_EXERCISE INSTRUCTIONS_: Produce a word-for-word copy of the listing below without its pictures.

_DATASET CONTENT_:
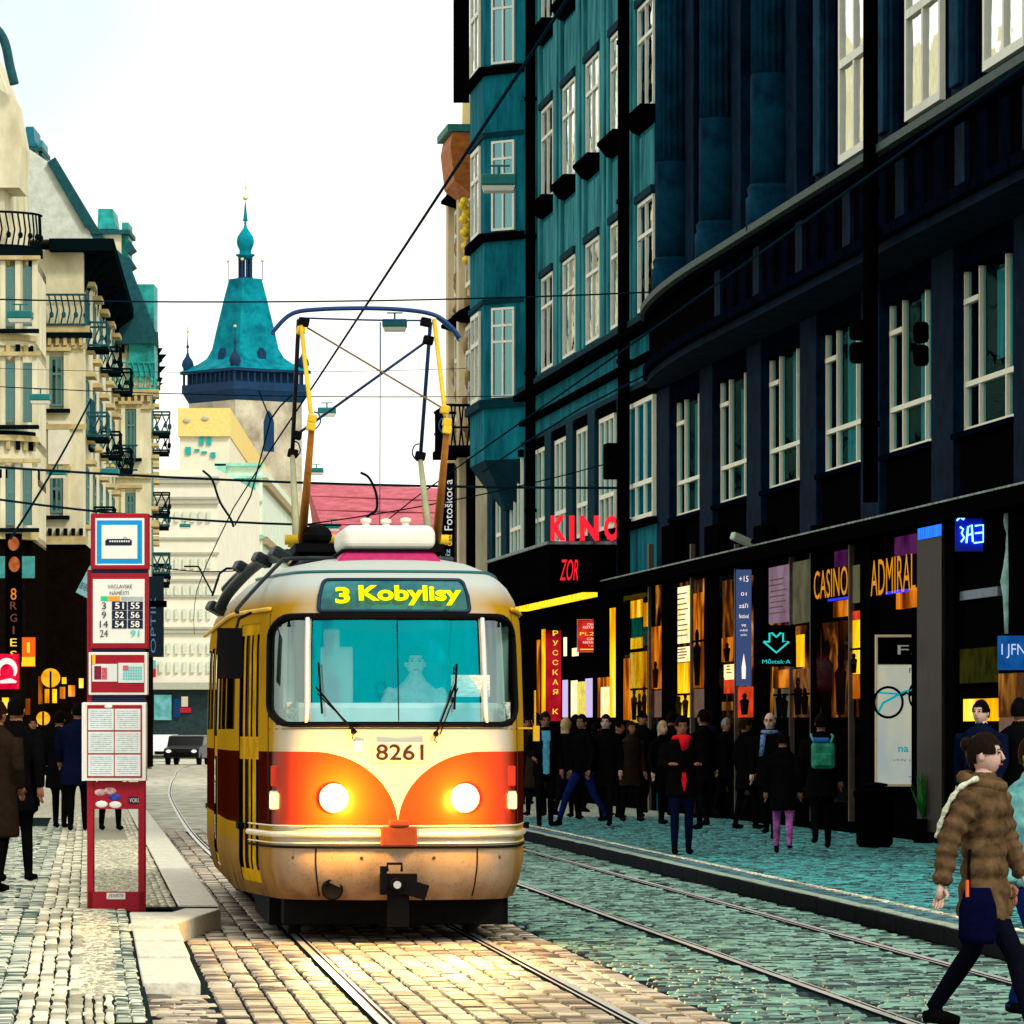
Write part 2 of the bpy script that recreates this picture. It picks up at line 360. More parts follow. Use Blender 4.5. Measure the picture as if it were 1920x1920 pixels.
mbp = MB(); sheet(mbp, [ab(0.04, 70), ab(.56, 70), ab(.56, 88), ab(.04, 88)], KZ - .003); mbp.build('mosaic_band', m_mosaic, plat)
strip(-0.38, 0.04, 43.2, 88, 0.105, 0.30, KZ - .014, m_mosaic, plat, gap=.015)
strip(-0.62, -0.38, 43.2, 88, 0.12, 0.13, KZ - .016, m_grey, plat)
strip(-3.3, -0.62, 43.2, 80, 0.13, 0.11, KZ - .016, m_grey, plat, True)
strip(-0.02, 0.16, 30.8, 42.9, 0.05, 0.05, LZ - .012, m_mosaic, low, True, gap=.012)
strip(0.16, 0.33, 28, 42.9, 0.085, 0.12, LZ - .014, m_grey, low)
strip(-0.40, -0.02, 27.5, 42.9, 0.095, 0.34, LZ - .012, m_mosaic, low, gap=.014)
strip(-0.02, 0.16, 27.5, 30.6, 0.06, 0.30, LZ - .012, m_mosaic, low, gap=.02)
strip(-0.66, -0.40, 27, 42.9, 0.13, 0.13, LZ - .014, m_grey, low)
strip(-3.3, -0.66, 27, 42.9, 0.11, 0.10, LZ - .014, m_grey, low, True, gap=.010)

# right pavement
KR = 6.61; m_kface = M('shaded_kerb_face', (.004, .006, .010), .8, var=.4, spec=.02)  # near-black colour puts the shade of the kerb face into the stone
mb = MB(); sheet(mb, [ab(KR + .02, 10), ab(24, 10), ab(22, 330), ab(KR + .02, 130)], 0.136, 0)
sheet(mb, [ab(KR + .2, 88), ab(22, 88), ab(22, 130), ab(KR + .2, 130)], 0.146, 1)
pave = mb.build('pavement', [m_joint, M('far_blue_mosaic', (0.30, 0.36, 0.30), 0.7, var=0.4, scale=2, stretch=(2, .4, 1), bump=.4)]); tag(pave, 'right pavement of bluish mosaic in front of the shops', kind='structure')
Yb = 20
while Yb < 130:
    L = random.uniform(1.0, 1.5) * (1 if Yb < 75 else 3); slab(None, pave, KR, KR + 0.035, Yb, Yb + L, 0, 0.148, m_kface, g=.004); slab(None, pave, KR + .035, KR + 0.17, Yb, Yb + L, 0, 0.152, m_kerb_teal, 'edging_stone'); Yb += L
strip(KR + .17, KR + .44, 26, 90, 0.135, 0.135, 0.132, M('dark_band_setts', (0.02, 0.09, 0.12), 0.6, var=.4, col2=(.08, .2, .22), rand='attr'), pave)
strip(KR + .44, KR + .52, 26, 90, 0.08, 0.1, 0.137, m_mosaic, pave)
strip(KR + .52, 9.3, 32, 90, 0.115, 0.115, 0.134, m_mosaic_teal, pave, True)
strip(9.3, 12.4, 46, 90, 0.16, 0.14, 0.134, m_mosaic_teal, pave, True)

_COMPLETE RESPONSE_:
Write part 2 of the bpy script that recreates this picture. It picks up at line 360. More parts follow. Use Blender 4.5. Measure the picture as if it were 1920x1920 pixels.
mbp = MB(); sheet(mbp, [ab(0.04, 70), ab(.56, 70), ab(.56, 88), ab(.04, 88)], KZ - .003); mbp.build('mosaic_band', m_mosaic, plat)
strip(-0.38, 0.04, 43.2, 88, 0.105, 0.30, KZ - .014, m_mosaic, plat, gap=.015)
strip(-0.62, -0.38, 43.2, 88, 0.12, 0.13, KZ - .016, m_grey, plat)
strip(-3.3, -0.62, 43.2, 80, 0.13, 0.11, KZ - .016, m_grey, plat, True)
strip(-0.02, 0.16, 30.8, 42.9, 0.05, 0.05, LZ - .012, m_mosaic, low, True, gap=.012)
strip(0.16, 0.33, 28, 42.9, 0.085, 0.12, LZ - .014, m_grey, low)
strip(-0.40, -0.02, 27.5, 42.9, 0.095, 0.34, LZ - .012, m_mosaic, low, gap=.014)
strip(-0.02, 0.16, 27.5, 30.6, 0.06, 0.30, LZ - .012, m_mosaic, low, gap=.02)
strip(-0.66, -0.40, 27, 42.9, 0.13, 0.13, LZ - .014, m_grey, low)
strip(-3.3, -0.66, 27, 42.9, 0.11, 0.10, LZ - .014, m_grey, low, True, gap=.010)

# right pavement
KR = 6.61; m_kface = M('shaded_kerb_face', (.004, .006, .010), .8, var=.4, spec=.02)  # near-black colour puts the shade of the kerb face into the stone
mb = MB(); sheet(mb, [ab(KR + .02, 10), ab(24, 10), ab(22, 330), ab(KR + .02, 130)], 0.136, 0)
sheet(mb, [ab(KR + .2, 88), ab(22, 88), ab(22, 130), ab(KR + .2, 130)], 0.146, 1)
pave = mb.build('pavement', [m_joint, M('far_blue_mosaic', (0.30, 0.36, 0.30), 0.7, var=0.4, scale=2, stretch=(2, .4, 1), bump=.4)]); tag(pave, 'right pavement of bluish mosaic in front of the shops', kind='structure')
Yb = 20
while Yb < 130:
    L = random.uniform(1.0, 1.5) * (1 if Yb < 75 else 3); slab(None, pave, KR, KR + 0.035, Yb, Yb + L, 0, 0.148, m_kface, g=.004); slab(None, pave, KR + .035, KR + 0.17, Yb, Yb + L, 0, 0.152, m_kerb_teal, 'edging_stone'); Yb += L
strip(KR + .17, KR + .44, 26, 90, 0.135, 0.135, 0.132, M('dark_band_setts', (0.02, 0.09, 0.12), 0.6, var=.4, col2=(.08, .2, .22), rand='attr'), pave)
strip(KR + .44, KR + .52, 26, 90, 0.08, 0.1, 0.137, m_mosaic, pave)
strip(KR + .52, 9.3, 32, 90, 0.115, 0.115, 0.134, m_mosaic_teal, pave, True)
strip(9.3, 12.4, 46, 90, 0.16, 0.14, 0.134, m_mosaic_teal, pave, True)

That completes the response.